Why a Jewish-controlled Palestine
The purpose of this statement is not a nationalistic one. We do not, and the vast majority of the Jews does not, advocate the establishment of a state for the sake of national greed and self-glorification, which would run counter to all the traditional values of Judaism and which we consider obsolete everywhere. In speaking up for a Jewish Palestine we want to promote the establishment of a place of refuge, where persecuted human being may find security and peace and the undisputed right to live under a law and order of their making. The experience of many centuries has taught us that this can be provided only by home rule and not be a foreign administration. This is why we stand for a Jewish-controlled Palestine. We do not refer to historic rights, although if there exists something like an historic right on a country, the Jews, at least as well as the Arabs, could claim it on Palestine. We do not resort to threats of power, for the Jews have no power; they are, in fact, the most powerless group on earth. If they had had any power they should have been able to prevent the annihilation of millions of their people and the closing of the last door to the helpless victims of the Nazis. What we appeal to is an elementary sense of justice and humanity. We know how weak such a position is, but we also know that if the arguments of threats of power, of sacred egoisms and holy wars continue to prevail in the future world order, not only the Jews but the whole of humanity will be doomed…

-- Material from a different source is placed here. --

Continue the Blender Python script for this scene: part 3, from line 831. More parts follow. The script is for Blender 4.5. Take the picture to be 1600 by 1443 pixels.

Ancient Home of the People of the Bible
The Jews will never abandon the work of reconstruction which they have undertaken…I cannot believe that the greatest colonial Power in the world will fail when it is faced with the task of placing its unique colonizing experience at the service of the reconstruction of the ancient home of the People of the Bible. The task may not be an easy one for the Mandatory Power, but for the success it will attain it is assured of the undying gratitude not only of the Jews but of all that is noblest in mankind.
*Palestine, Land of Promise by Walter Clay Lowdermilk. (Gollancz, 1944, 4/6.)